While I’d love to claim that this is a complete coincidence, I’ll admit that I did thumb the scales a teensy bit to line up the first post of 2023 with my 900th over all blog post. A teensy bit. My time off was legitimate and I definitely didn’t have anything ready for last Saturday as far as Infrared Isolation goes, but I did decide to still do a post on the 31st and not take an entire week off when I realized I wasn’t going to have Chapter 13 ready just so I could line this up. It was a small amount of effort and is, ultimately, a fairly small thing. I’ve been running this blog since 2017, after all, and while most of those years show huge periods of inactivity from me, 2018 and 2022 saw almost daily posts, and that’s most of 900 posts right there. The rest mostly come from posting in the last third of 2021 and the last two months of 2017, when I got on the daily blogging train for the fist time.
Still, 900 of anything is a lot to have hanging out anywhere. Sure, 900 pennies is not a lot of money, but that’s two an a half kilograms of useless currency. Which, honestly, is a lot of what having 900 blog posts feels like. It’s not much in the grand scale of the internet and represents very little tangible value, but it sure is a lot of one particular thing. And, you know, my time. Given the average amount of time I spend on blog posts is probably an hour and a half, thanks to the dramatically higher amount of time short stories and longer story chapters take to produce, that’s just over fifty-six days of non-stop writing. Two entire Februarys worth of constant effort. Almost a million words of writing. Maybe an actual million words of writing since I don’t really know what my average post length is, anymore. Definitely an actual million words of writing if I count everything I’ve deleted during editing or discarded when a post wasn’t working out for me.
I plan to continue this effort. I don’t know if I’ll ever stop, seeing as I do this mostly to keep my writing skills sharp, to think through things, and to provide an outlet for myself. If I ever become a full-time writer who supports themselves with their writing, I might stop since I probably won’t need the practice. And, you know, I’ll have someplace else to put my writing than a free site on the internet that very few people check out. Which is mostly fine. It feels nice to know that my writing is fairly inconsequential, given how much consequential stuff seems to mostly just go bad these days. Better to toil anonymously than to really stick my foot in my mouth in a way that might make me a main character of any social media site. Modern social media might operate on the idea that all attention is good attention, thanks to the way that social media has basically just become advertising, but I prefer to live my life differently.

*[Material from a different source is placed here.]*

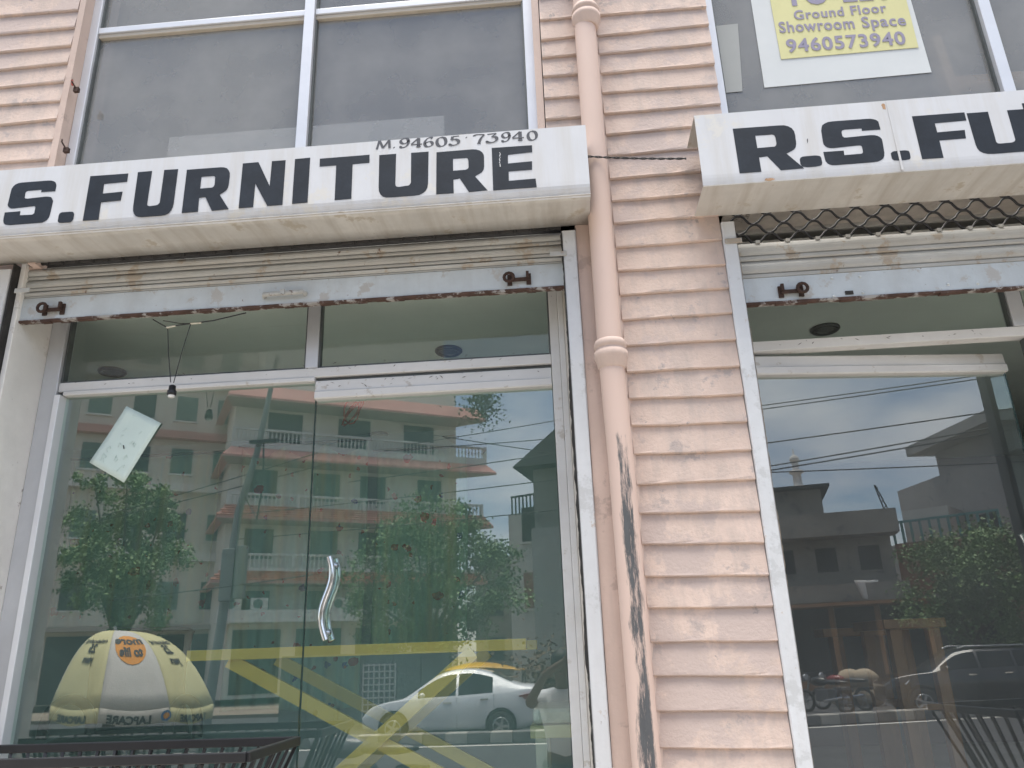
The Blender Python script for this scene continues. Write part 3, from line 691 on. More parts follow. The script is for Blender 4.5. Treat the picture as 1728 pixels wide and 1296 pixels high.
# ---------------------------------------------------------------- small things on the front
WIREM = mat('wire_black', (.03,.03,.032), .6, .2, 20)
def sag(a, c, s, n=16, tw=0):
    a = Vector(a); c = Vector(c); return [a.lerp(c, k/n)+Vector((0, tw*math.cos(k*2.2), -s*4*(k/n)*(1-k/n)+tw*math.sin(k*2.2))) for k in range(n+1)]
b = B(); a = P(984, 263.5, -.118); c = P(1158, 267.5, -.118)
for ph in (0, math.pi):
    b.tube([Vector(a).lerp(c, k/40)+Vector((0, .003*math.cos(k*.9+ph), -.012*4*(k/40)*(1-k/40)*.4+.003*math.sin(k*.9+ph))) for k in range(41)], .0026, 6)
tag(mk(b, 'twisted_wire', WIREM), 'thin twisted black wire strung across the drainpipe between two signs', 'wire')

lamp = thing('lamp_holder', 'black lamp holder dangling on two thin wires below the left shutter', 'lamp holder', P(290, 660, .1))
b = B(); c = P(290, 662, .1)
b.lathe([(.008,.032),(.014,.028),(.015,.009),(.019,.006),(.019,-.009),(.016,-.013)], c, 18); mk(b, 'socket', BLK, lamp)
mk(B().lathe([(.014,-.014),(.014,-.021),(.009,-.024)], c, 16), 'contact_ring', mat('white_porcelain', (.75,.75,.75), .3, .05, 9), lamp)
b = B(); j1, j2 = P(283, 553, .1), P(322, 546, .1)
b.tube([j1, P(284,590,.1), P(288,645,.1)], .0022, 6); b.tube([j2, P(308,590,.1), P(293,646,.1)], .0022, 6)
b.tube([P(258,539,.06), P(270,546,.09), j1, P(300,549,.1), j2, P(360,541,.09), P(415,528,.06)], .0028, 6); b.tube([P(275,541,.07), P(305,546,.1), j2], .002, 6)
mk(b, 'wire', WIREM, lamp)
mk(B().tube([j1+Vector((-.004,-.002,0)), j1.lerp(P(300,549,.1), .8)], .005, 6), 'taped_splice', mat('cream_tape', (.62,.60,.50), .6, .1, 9), lamp)
mk(B().tube([j2, P(340,545,.095)], .005, 6), 'taped_splice', MATS['cream_tape'], lamp)

# paper taped inside the left glass
pap = thing('paper_note', 'pale paper sheet with faint handwriting taped askew on the left glass', 'paper', P(208, 814, GY-.010))
q = [P(213,685,GY-.010), P(272,714,GY-.010), P(208,814,GY-.010), P(150,780,GY-.010)]
b = B(); b.sheet(lambda u, v: tuple(q[0].lerp(q[1], u).lerp(q[3].lerp(q[2], u), v)+Vector((0, .003*math.sin(u*5+v*3)+.002, 0))), 8, 10)
mk(b, 'sheet', mat('paper', (.64,.76,.71), .8, .03, 6), pap, solid=.0006)
b = B()
def pq(u, v): return q[3].lerp(q[0], u).lerp(q[2].lerp(q[1], u), v)+Vector((0, -.0035, 0))   # u along the long side, v across
def ink(pts, r=.0010): b.tube([pq(*p) for p in pts], r, 5)
ink([(.10,.22),(.22,.20)]); ink([(.22,.20),(.20,.30),(.15,.27),(.10,.33)])
ink([(.32,.28),(.36,.24),(.30,.20),(.26,.26)]); ink([(.20,.52),(.28,.50),(.24,.58),(.19,.56)]); ink([(.40,.42),(.47,.40),(.44,.47)])
ink([(.52,.72),(.56,.70),(.55,.76),(.51,.75)]); ink([(.08,.72),(.16,.74)]); ink([(.18,.75),(.22,.80),(.17,.82)]); ink([(.28,.70),(.36,.70),(.33,.76)])
for k in range(6):
    u0, v0 = random.uniform(.5,.92), random.uniform(.15,.7); ink([(u0,v0),(u0+.03,v0+random.uniform(-.03,.03)),(u0+.05,v0+.03)], .0009)
mk(b, 'handwriting', mat('faint_ink', (.57,.68,.64), .8, .3, 30), pap)
b = B(); b.tube([pq(.42,.57), pq(.46,.51)], .0022, 5); 
mk(b, 'stain', BLK, pap)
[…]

I would like to do a victory lap since this post marks the longest I’ve ever stuck to a schedule (as will, technically speaking, every post after this one and many of the ones proceeding it), so I’m going to focus my personal attention on that factoid. I honestly still feel like it takes more discipline to stick to a schedule that isn’t as absolute as my old “post every single day” schedule. I actually have to work at taking days off, at resting, whereas a daily thing means I can just not think about it at all. There’s no question of “should I do work today?” when you’re on a daily schedule. The answer is always “Yes.” On a less regular schedule, the answer can sometimes be “no” and now I have to actually put effort into deciding when I should actually NOT do work. Throw in the buffer I maintain and suddenly it gets very easy to take multiple days of rest as my buffer slowly disappears since I can just make up for days off by doing two posts in a single day (like today, since I wrote Saturday’s post and today’s post on the same day).
I just like being able to see the results of my efforts paying off. Like when I go to rub my shoulders nowadays and feel how muscular they’ve become thanks to my workouts. I’ve always had big shoulders and built muscle easily, but I’ve never had muscular shoulders in this way before and I’m kind of enjoying it. I’ve had muscular shoulders in other ways before and they have never felt as obvious and defined as they do now. It’s great. Just like hitting 900 blog posts thanks to sticking to a six-days-a-week posting schedule for 16 months straight.